YOUR TASK:
Retype, word for word, the lines from the first line of the entries through the line that holds "wire((-17.0, 280.9, 7.4), (110, 290, 7.6), 1.2, 'power"; leave out the pictures.

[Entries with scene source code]
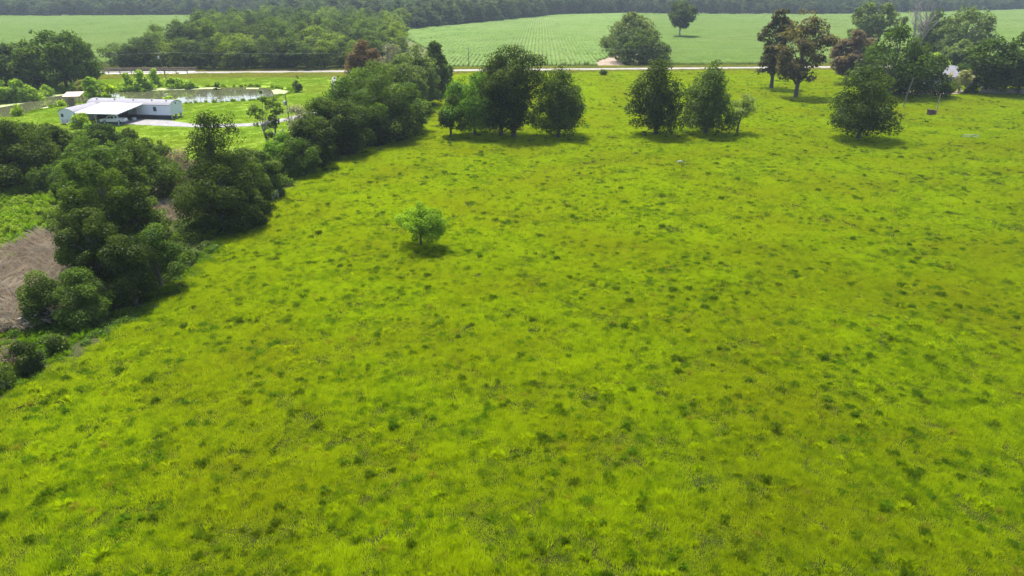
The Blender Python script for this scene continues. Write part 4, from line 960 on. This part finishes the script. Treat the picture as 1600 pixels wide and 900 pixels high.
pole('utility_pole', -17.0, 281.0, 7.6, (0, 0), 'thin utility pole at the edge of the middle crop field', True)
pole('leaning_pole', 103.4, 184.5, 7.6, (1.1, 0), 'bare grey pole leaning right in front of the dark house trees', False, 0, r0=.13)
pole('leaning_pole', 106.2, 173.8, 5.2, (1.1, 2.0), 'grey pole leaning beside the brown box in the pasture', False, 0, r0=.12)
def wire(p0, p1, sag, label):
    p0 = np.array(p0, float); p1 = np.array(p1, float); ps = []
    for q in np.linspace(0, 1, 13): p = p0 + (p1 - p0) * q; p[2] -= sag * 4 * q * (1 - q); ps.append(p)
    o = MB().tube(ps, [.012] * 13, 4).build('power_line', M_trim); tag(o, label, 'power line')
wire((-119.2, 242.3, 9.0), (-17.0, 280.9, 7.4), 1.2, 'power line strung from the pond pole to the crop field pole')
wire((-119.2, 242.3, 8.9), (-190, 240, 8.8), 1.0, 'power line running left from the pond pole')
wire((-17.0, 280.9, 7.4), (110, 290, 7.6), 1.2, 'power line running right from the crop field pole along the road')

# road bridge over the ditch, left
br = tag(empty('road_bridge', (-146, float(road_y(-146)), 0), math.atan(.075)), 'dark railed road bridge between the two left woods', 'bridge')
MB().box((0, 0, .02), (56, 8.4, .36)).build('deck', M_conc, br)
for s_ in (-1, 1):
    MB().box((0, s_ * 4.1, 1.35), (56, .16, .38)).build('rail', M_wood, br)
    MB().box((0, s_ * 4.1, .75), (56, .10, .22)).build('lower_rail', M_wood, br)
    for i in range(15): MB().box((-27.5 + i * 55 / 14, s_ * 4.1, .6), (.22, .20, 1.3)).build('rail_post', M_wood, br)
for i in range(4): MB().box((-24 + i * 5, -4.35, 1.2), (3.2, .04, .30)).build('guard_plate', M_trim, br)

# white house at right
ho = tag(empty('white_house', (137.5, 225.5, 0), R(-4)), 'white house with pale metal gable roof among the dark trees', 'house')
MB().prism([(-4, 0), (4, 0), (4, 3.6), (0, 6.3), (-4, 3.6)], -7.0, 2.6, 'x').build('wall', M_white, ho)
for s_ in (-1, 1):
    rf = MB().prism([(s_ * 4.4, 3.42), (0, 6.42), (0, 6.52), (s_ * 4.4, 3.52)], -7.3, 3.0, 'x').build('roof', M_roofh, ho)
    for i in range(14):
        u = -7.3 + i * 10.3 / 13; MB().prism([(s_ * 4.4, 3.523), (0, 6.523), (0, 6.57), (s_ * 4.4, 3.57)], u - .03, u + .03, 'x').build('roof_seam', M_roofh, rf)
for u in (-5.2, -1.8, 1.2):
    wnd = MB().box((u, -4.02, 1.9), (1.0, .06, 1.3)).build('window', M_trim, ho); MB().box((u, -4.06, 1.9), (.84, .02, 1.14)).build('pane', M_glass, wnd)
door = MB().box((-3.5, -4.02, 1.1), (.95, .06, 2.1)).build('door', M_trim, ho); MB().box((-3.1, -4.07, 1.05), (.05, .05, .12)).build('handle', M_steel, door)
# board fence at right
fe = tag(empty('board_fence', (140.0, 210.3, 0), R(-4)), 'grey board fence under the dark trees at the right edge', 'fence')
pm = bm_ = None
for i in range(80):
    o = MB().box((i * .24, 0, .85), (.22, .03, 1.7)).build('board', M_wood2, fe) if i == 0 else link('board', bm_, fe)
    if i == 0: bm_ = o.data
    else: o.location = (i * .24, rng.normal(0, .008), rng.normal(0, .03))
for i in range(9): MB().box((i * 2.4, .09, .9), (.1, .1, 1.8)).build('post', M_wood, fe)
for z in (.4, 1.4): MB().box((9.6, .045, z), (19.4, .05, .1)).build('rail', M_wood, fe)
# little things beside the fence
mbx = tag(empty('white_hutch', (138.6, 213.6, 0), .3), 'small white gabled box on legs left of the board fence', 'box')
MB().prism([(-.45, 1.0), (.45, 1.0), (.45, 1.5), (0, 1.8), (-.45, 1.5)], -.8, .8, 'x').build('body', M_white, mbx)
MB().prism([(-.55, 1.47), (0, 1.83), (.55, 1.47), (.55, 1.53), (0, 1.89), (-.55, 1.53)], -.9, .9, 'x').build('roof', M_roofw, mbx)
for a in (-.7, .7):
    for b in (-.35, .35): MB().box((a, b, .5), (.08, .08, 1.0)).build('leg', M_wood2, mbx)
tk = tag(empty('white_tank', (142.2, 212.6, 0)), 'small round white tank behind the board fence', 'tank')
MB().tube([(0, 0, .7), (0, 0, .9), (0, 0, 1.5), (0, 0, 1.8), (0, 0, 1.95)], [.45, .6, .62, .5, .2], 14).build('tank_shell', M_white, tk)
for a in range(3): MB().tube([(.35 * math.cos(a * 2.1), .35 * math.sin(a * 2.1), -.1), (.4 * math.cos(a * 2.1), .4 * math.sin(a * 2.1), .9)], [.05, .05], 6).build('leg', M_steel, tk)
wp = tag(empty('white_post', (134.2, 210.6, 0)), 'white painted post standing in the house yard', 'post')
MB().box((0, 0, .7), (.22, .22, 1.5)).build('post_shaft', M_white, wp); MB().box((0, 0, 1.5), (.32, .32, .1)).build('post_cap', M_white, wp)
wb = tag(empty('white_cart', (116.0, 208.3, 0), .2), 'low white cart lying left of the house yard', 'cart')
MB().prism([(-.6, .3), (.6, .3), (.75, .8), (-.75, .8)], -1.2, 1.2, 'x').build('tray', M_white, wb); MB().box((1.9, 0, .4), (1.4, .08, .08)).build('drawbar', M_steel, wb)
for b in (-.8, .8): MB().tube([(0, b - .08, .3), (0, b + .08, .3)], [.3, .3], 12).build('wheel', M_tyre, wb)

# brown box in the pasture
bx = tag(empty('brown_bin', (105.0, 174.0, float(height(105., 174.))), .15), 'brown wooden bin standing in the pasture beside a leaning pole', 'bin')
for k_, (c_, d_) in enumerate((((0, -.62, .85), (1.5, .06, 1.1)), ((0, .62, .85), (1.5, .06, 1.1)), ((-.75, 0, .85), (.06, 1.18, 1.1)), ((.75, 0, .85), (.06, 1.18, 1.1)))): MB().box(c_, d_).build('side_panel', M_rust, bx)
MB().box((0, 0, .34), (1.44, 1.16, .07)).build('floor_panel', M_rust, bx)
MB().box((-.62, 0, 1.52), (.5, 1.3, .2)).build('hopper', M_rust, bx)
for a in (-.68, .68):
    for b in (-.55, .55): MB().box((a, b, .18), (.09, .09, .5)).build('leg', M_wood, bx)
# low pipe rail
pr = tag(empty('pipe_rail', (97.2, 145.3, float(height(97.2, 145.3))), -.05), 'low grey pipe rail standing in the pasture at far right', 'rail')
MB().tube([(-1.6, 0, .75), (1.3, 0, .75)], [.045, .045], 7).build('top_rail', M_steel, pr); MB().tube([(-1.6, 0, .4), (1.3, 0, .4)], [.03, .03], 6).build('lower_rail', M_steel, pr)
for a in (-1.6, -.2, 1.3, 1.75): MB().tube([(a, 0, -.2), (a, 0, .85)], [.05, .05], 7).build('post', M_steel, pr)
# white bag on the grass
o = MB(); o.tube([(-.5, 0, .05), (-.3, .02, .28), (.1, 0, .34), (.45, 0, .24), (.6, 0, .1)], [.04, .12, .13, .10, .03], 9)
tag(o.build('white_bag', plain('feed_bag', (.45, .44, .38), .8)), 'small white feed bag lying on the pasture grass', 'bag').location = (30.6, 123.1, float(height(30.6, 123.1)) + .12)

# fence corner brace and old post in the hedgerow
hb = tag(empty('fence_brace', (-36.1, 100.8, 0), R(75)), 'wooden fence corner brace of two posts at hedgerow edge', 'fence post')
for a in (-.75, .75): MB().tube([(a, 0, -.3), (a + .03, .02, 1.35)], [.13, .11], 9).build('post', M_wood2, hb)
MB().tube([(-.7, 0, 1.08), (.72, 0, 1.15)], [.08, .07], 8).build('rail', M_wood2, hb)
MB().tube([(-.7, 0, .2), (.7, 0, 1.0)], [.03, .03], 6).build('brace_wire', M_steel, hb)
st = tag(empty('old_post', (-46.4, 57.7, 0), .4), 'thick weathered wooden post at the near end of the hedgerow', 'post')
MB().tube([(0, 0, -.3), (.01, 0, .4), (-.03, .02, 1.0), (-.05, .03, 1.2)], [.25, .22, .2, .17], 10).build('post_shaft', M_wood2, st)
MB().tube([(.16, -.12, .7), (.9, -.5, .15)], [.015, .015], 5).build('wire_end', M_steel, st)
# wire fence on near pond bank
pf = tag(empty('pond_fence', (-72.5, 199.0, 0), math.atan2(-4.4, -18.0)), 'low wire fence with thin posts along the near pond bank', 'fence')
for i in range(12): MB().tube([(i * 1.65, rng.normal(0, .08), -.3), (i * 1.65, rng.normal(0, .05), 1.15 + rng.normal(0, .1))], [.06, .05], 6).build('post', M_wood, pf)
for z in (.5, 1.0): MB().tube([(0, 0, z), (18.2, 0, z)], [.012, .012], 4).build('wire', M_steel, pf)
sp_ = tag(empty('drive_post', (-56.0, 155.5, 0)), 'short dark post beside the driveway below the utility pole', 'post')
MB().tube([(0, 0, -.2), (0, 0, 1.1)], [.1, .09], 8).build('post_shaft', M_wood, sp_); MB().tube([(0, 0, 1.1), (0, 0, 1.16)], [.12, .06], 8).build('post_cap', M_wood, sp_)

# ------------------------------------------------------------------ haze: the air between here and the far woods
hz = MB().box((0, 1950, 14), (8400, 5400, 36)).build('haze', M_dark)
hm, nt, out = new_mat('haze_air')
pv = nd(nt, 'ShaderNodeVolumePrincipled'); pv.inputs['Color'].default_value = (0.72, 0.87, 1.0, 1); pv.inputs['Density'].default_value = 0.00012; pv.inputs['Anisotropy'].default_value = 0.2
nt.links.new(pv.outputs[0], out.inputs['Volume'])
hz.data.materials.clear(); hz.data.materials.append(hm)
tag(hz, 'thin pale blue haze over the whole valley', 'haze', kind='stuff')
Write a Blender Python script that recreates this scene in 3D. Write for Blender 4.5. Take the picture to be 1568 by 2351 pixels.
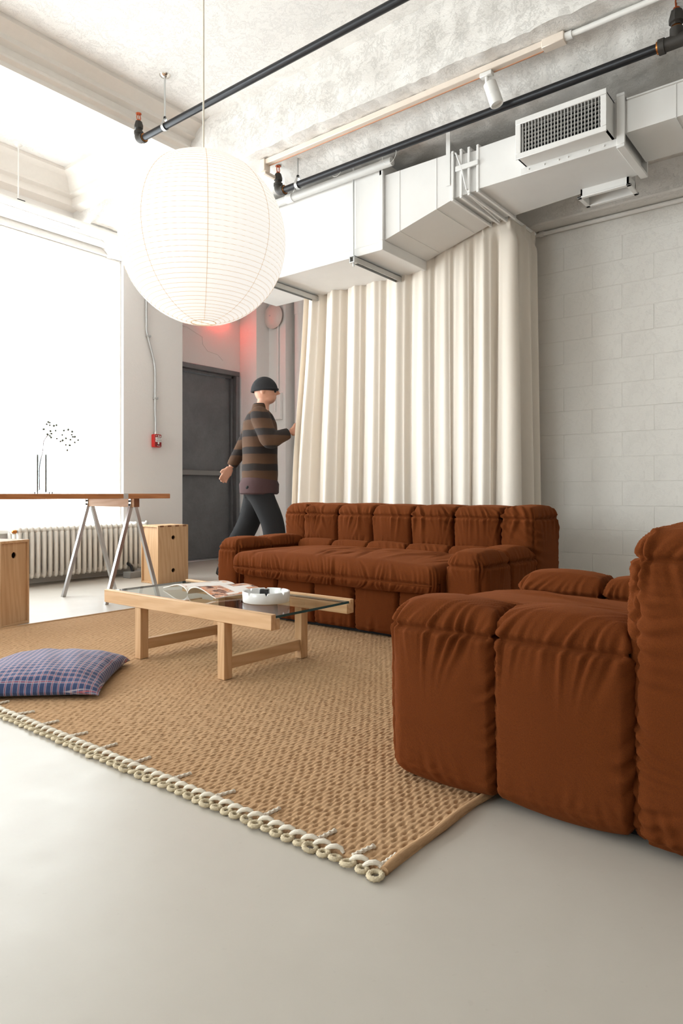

EXPECTED OUTPUT:
The Blender Python script for this scene continues. Write part 4, from line 960 on. This part finishes the script. Treat the picture as 1600 pixels wide and 900 pixels high.
pole('utility_pole', -17.0, 281.0, 7.6, (0, 0), 'thin utility pole at the edge of the middle crop field', True)
pole('leaning_pole', 103.4, 184.5, 7.6, (1.1, 0), 'bare grey pole leaning right in front of the dark house trees', False, 0, r0=.13)
pole('leaning_pole', 106.2, 173.8, 5.2, (1.1, 2.0), 'grey pole leaning beside the brown box in the pasture', False, 0, r0=.12)
def wire(p0, p1, sag, label):
    p0 = np.array(p0, float); p1 = np.array(p1, float); ps = []
    for q in np.linspace(0, 1, 13): p = p0 + (p1 - p0) * q; p[2] -= sag * 4 * q * (1 - q); ps.append(p)
    o = MB().tube(ps, [.012] * 13, 4).build('power_line', M_trim); tag(o, label, 'power line')
wire((-119.2, 242.3, 9.0), (-17.0, 280.9, 7.4), 1.2, 'power line strung from the pond pole to the crop field pole')
wire((-119.2, 242.3, 8.9), (-190, 240, 8.8), 1.0, 'power line running left from the pond pole')
wire((-17.0, 280.9, 7.4), (110, 290, 7.6), 1.2, 'power line running right from the crop field pole along the road')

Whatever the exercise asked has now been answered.